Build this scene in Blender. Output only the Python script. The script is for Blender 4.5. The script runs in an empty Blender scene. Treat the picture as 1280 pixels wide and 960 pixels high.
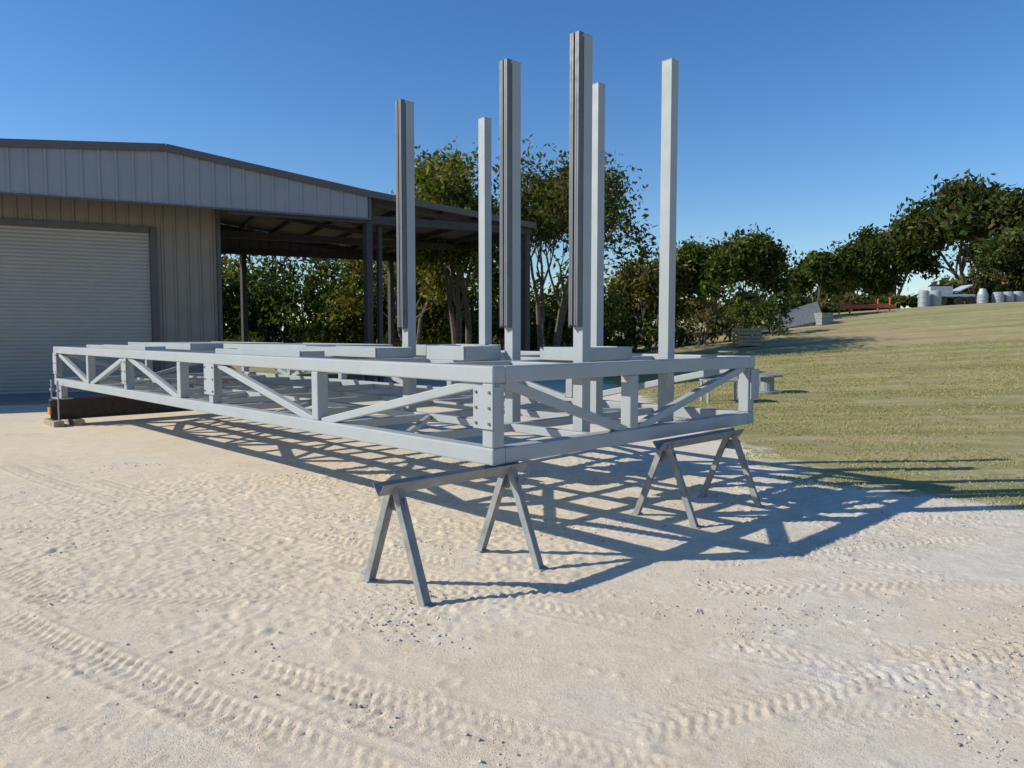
import bpy, math, random
import numpy as np
from mathutils import Vector, Matrix
random.seed(7); rng=np.random.default_rng(7)
scn=bpy.context.scene
# ------------------------------------------------------------------ helpers
def link(o,parent=None):
    scn.collection.objects.link(o)
    if parent: o.parent=parent
    return o
def empty(name):
    e=bpy.data.objects.new(name,None); e.empty_display_size=.2
    return link(e)
def fast_mesh(name,v,f,mat=None,parent=None,col=None,smooth=False):
    v=np.asarray(v,dtype=np.float32); f=np.asarray(f,dtype=np.int32)
    me=bpy.data.meshes.new(name); n,k=f.shape
    me.vertices.add(len(v)); me.vertices.foreach_set('co',v.ravel())
    me.loops.add(n*k); me.loops.foreach_set('vertex_index',f.ravel())
    me.polygons.add(n); me.polygons.foreach_set('loop_start',np.arange(0,n*k,k,dtype=np.int32))
    me.polygons.foreach_set('loop_total',np.full(n,k,dtype=np.int32))
    if smooth: me.polygons.foreach_set('use_smooth',np.ones(n,dtype=bool))
    if col is not None:
        a=me.color_attributes.new('col','FLOAT_COLOR','POINT')
        c=np.ones((len(v),4),dtype=np.float32); c[:,:3]=col
        a.data.foreach_set('color',c.ravel())
    me.update(calc_edges=True); me.validate()
    if mat: me.materials.append(mat)
    return link(bpy.data.objects.new(name,me),parent)
class MB:
    def __init__(s): s.v=[]; s.f=[]
    def add(s,vs,fs):
        o=len(s.v); s.v+= [tuple(q) for q in vs]; s.f+=[tuple(i+o for i in q) for q in fs]
    def beam(s,p0,p1,w,h,up=(0,0,1)):
        p0=Vector(p0);p1=Vector(p1);d=(p1-p0).normalized();u=Vector(up)
        if abs(d.dot(u))>.99: u=Vector((L[0],L[1],0))
        x=d.cross(u).normalized();u=x.cross(d).normalized()
        vs=[p+x*(a*w/2)+u*(b*h/2) for p in (p0,p1) for a,b in((-1,-1),(1,-1),(1,1),(-1,1))]
        s.add(vs,[(3,2,1,0),(4,5,6,7),(0,1,5,4),(1,2,6,5),(2,3,7,6),(3,0,4,7)])
    def cyl(s,p0,p1,r0,r1=None,n=12):
        r1=r0 if r1 is None else r1
        p0=Vector(p0);p1=Vector(p1);d=(p1-p0).normalized()
        u=Vector((0,0,1)) if abs(d.z)<.9 else Vector((1,0,0))
        x=d.cross(u).normalized();y=d.cross(x)
        vs=[p0+(x*math.cos(t)+y*math.sin(t))*r0 for t in [2*math.pi*i/n for i in range(n)]]
        vs+=[p1+(x*math.cos(t)+y*math.sin(t))*r1 for t in [2*math.pi*i/n for i in range(n)]]
        s.add(vs,[(i,(i+1)%n,n+(i+1)%n,n+i) for i in range(n)]+[tuple(range(n-1,-1,-1)),tuple(range(n,2*n))])
    def obj(s,name,mat,parent=None,bevel=0,seg=2):
        me=bpy.data.meshes.new(name); me.from_pydata(s.v,[],s.f); me.update()
        me.materials.append(mat)
        o=link(bpy.data.objects.new(name,me),parent)
        if bevel:
            m=o.modifiers.new('b','BEVEL'); m.width=bevel; m.segments=seg; m.limit_method='ANGLE'
        return o
# ------------------------------------------------------------------ materials
def newmat(name):
    m=bpy.data.materials.new(name); m.use_nodes=True; nt=m.node_tree
    return m,nt,nt.nodes['Principled BSDF']
def noise(nt,vec,scale,detail=4,rough=.55):
    n=nt.nodes.new('ShaderNodeTexNoise'); n.inputs['Scale'].default_value=scale
    n.inputs['Detail'].default_value=detail; n.inputs['Roughness'].default_value=rough
    nt.links.new(vec,n.inputs['Vector']); return n.outputs['Fac']
def ramp(nt,fac,stops):
    r=nt.nodes.new('ShaderNodeValToRGB'); e=r.color_ramp.elements
    while len(e)<len(stops): e.new(.5)
    for i,(p,c) in enumerate(stops):
        e[i].position=p; e[i].color=(c[0],c[1],c[2],1) if not isinstance(c,(int,float)) else (c,c,c,1)
    nt.links.new(fac,r.inputs['Fac']); return r.outputs['Color']
def mix(nt,fac,a,b,bt='MIX'):
    m=nt.nodes.new('ShaderNodeMix'); m.data_type='RGBA'; m.blend_type=bt
    for s,i in((fac,0),(a,6),(b,7)):
        if hasattr(s,'links') : nt.links.new(s,m.inputs[i])
        elif isinstance(s,(int,float)): m.inputs[i].default_value=s
        else: m.inputs[i].default_value=(*s,1)
    return m.outputs[2]
def math_(nt,op,a,b=0.):
    m=nt.nodes.new('ShaderNodeMath'); m.operation=op
    for s,i in((a,0),(b,1)):
        if hasattr(s,'links'): nt.links.new(s,m.inputs[i])
        else: m.inputs[i].default_value=s
    return m.outputs[0]
def simple(name,base,rough=.5,metal=0,var=.15,scale=6,bump=0,bscale=40,dirt=None,dirtamt=.5):
    m,nt,p=newmat(name)
    tc=nt.nodes.new('ShaderNodeNewGeometry').outputs['Position']
    f=noise(nt,tc,scale,5)
    c=ramp(nt,f,[(.3,tuple(x*(1-var) for x in base)),(.7,tuple(min(1,x*(1+var)) for x in base))])
    if dirt:
        f2=noise(nt,tc,scale*.6,8,.7)
        k=ramp(nt,f2,[(.5,0.),(.72,dirtamt)])
        c=mix(nt,k,c,dirt)
    nt.links.new(c,p.inputs['Base Color']); p.inputs['Roughness'].default_value=rough
    p.inputs['Metallic'].default_value=metal
    rr=ramp(nt,noise(nt,tc,scale*2.3,4),[(.3,max(0,rough-.1)),(.7,min(1,rough+.12))])
    nt.links.new(rr,p.inputs['Roughness'])
    if bump:
        b=nt.nodes.new('ShaderNodeBump'); b.inputs['Strength'].default_value=bump; b.inputs['Distance'].default_value=.01
        nt.links.new(noise(nt,tc,bscale,4),b.inputs['Height']); nt.links.new(b.outputs[0],p.inputs['Normal'])
    return m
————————
- _Instructions to follow_
Transcribe the material exactly, and leave out whatever pictures it holds.

- _Solution to this problem_
Build this scene in Blender. Output only the Python script. The script is for Blender 4.5. The script runs in an empty Blender scene. Treat the picture as 1280 pixels wide and 960 pixels high.
import bpy, math, random
import numpy as np
from mathutils import Vector, Matrix
random.seed(7); rng=np.random.default_rng(7)
scn=bpy.context.scene
# ------------------------------------------------------------------ helpers
def link(o,parent=None):
    scn.collection.objects.link(o)
    if parent: o.parent=parent
    return o
def empty(name):
    e=bpy.data.objects.new(name,None); e.empty_display_size=.2
    return link(e)
def fast_mesh(name,v,f,mat=None,parent=None,col=None,smooth=False):
    v=np.asarray(v,dtype=np.float32); f=np.asarray(f,dtype=np.int32)
    me=bpy.data.meshes.new(name); n,k=f.shape
    me.vertices.add(len(v)); me.vertices.foreach_set('co',v.ravel())
    me.loops.add(n*k); me.loops.foreach_set('vertex_index',f.ravel())
    me.polygons.add(n); me.polygons.foreach_set('loop_start',np.arange(0,n*k,k,dtype=np.int32))
    me.polygons.foreach_set('loop_total',np.full(n,k,dtype=np.int32))
    if smooth: me.polygons.foreach_set('use_smooth',np.ones(n,dtype=bool))
    if col is not None:
        a=me.color_attributes.new('col','FLOAT_COLOR','POINT')
        c=np.ones((len(v),4),dtype=np.float32); c[:,:3]=col
        a.data.foreach_set('color',c.ravel())
    me.update(calc_edges=True); me.validate()
    if mat: me.materials.append(mat)
    return link(bpy.data.objects.new(name,me),parent)
class MB:
    def __init__(s): s.v=[]; s.f=[]
    def add(s,vs,fs):
        o=len(s.v); s.v+= [tuple(q) for q in vs]; s.f+=[tuple(i+o for i in q) for q in fs]
    def beam(s,p0,p1,w,h,up=(0,0,1)):
        p0=Vector(p0);p1=Vector(p1);d=(p1-p0).normalized();u=Vector(up)
        if abs(d.dot(u))>.99: u=Vector((L[0],L[1],0))
        x=d.cross(u).normalized();u=x.cross(d).normalized()
        vs=[p+x*(a*w/2)+u*(b*h/2) for p in (p0,p1) for a,b in((-1,-1),(1,-1),(1,1),(-1,1))]
        s.add(vs,[(3,2,1,0),(4,5,6,7),(0,1,5,4),(1,2,6,5),(2,3,7,6),(3,0,4,7)])
    def cyl(s,p0,p1,r0,r1=None,n=12):
        r1=r0 if r1 is None else r1
        p0=Vector(p0);p1=Vector(p1);d=(p1-p0).normalized()
        u=Vector((0,0,1)) if abs(d.z)<.9 else Vector((1,0,0))
        x=d.cross(u).normalized();y=d.cross(x)
        vs=[p0+(x*math.cos(t)+y*math.sin(t))*r0 for t in [2*math.pi*i/n for i in range(n)]]
        vs+=[p1+(x*math.cos(t)+y*math.sin(t))*r1 for t in [2*math.pi*i/n for i in range(n)]]
        s.add(vs,[(i,(i+1)%n,n+(i+1)%n,n+i) for i in range(n)]+[tuple(range(n-1,-1,-1)),tuple(range(n,2*n))])
    def obj(s,name,mat,parent=None,bevel=0,seg=2):
        me=bpy.data.meshes.new(name); me.from_pydata(s.v,[],s.f); me.update()
        me.materials.append(mat)
        o=link(bpy.data.objects.new(name,me),parent)
        if bevel:
            m=o.modifiers.new('b','BEVEL'); m.width=bevel; m.segments=seg; m.limit_method='ANGLE'
        return o
# ------------------------------------------------------------------ materials
def newmat(name):
    m=bpy.data.materials.new(name); m.use_nodes=True; nt=m.node_tree
    return m,nt,nt.nodes['Principled BSDF']
def noise(nt,vec,scale,detail=4,rough=.55):
    n=nt.nodes.new('ShaderNodeTexNoise'); n.inputs['Scale'].default_value=scale
    n.inputs['Detail'].default_value=detail; n.inputs['Roughness'].default_value=rough
    nt.links.new(vec,n.inputs['Vector']); return n.outputs['Fac']
def ramp(nt,fac,stops):
    r=nt.nodes.new('ShaderNodeValToRGB'); e=r.color_ramp.elements
    while len(e)<len(stops): e.new(.5)
    for i,(p,c) in enumerate(stops):
        e[i].position=p; e[i].color=(c[0],c[1],c[2],1) if not isinstance(c,(int,float)) else (c,c,c,1)
    nt.links.new(fac,r.inputs['Fac']); return r.outputs['Color']
def mix(nt,fac,a,b,bt='MIX'):
    m=nt.nodes.new('ShaderNodeMix'); m.data_type='RGBA'; m.blend_type=bt
    for s,i in((fac,0),(a,6),(b,7)):
        if hasattr(s,'links') : nt.links.new(s,m.inputs[i])
        elif isinstance(s,(int,float)): m.inputs[i].default_value=s
        else: m.inputs[i].default_value=(*s,1)
    return m.outputs[2]
def math_(nt,op,a,b=0.):
    m=nt.nodes.new('ShaderNodeMath'); m.operation=op
    for s,i in((a,0),(b,1)):
        if hasattr(s,'links'): nt.links.new(s,m.inputs[i])
        else: m.inputs[i].default_value=s
    return m.outputs[0]
def simple(name,base,rough=.5,metal=0,var=.15,scale=6,bump=0,bscale=40,dirt=None,dirtamt=.5):
    m,nt,p=newmat(name)
    tc=nt.nodes.new('ShaderNodeNewGeometry').outputs['Position']
    f=noise(nt,tc,scale,5)
    c=ramp(nt,f,[(.3,tuple(x*(1-var) for x in base)),(.7,tuple(min(1,x*(1+var)) for x in base))])
    if dirt:
        f2=noise(nt,tc,scale*.6,8,.7)
        k=ramp(nt,f2,[(.5,0.),(.72,dirtamt)])
        c=mix(nt,k,c,dirt)
    nt.links.new(c,p.inputs['Base Color']); p.inputs['Roughness'].default_value=rough
    p.inputs['Metallic'].default_value=metal
    rr=ramp(nt,noise(nt,tc,scale*2.3,4),[(.3,max(0,rough-.1)),(.7,min(1,rough+.12))])
    nt.links.new(rr,p.inputs['Roughness'])
    if bump:
        b=nt.nodes.new('ShaderNodeBump'); b.inputs['Strength'].default_value=bump; b.inputs['Distance'].default_value=.01
        nt.links.new(noise(nt,tc,bscale,4),b.inputs['Height']); nt.links.new(b.outputs[0],p.inputs['Normal'])
    return m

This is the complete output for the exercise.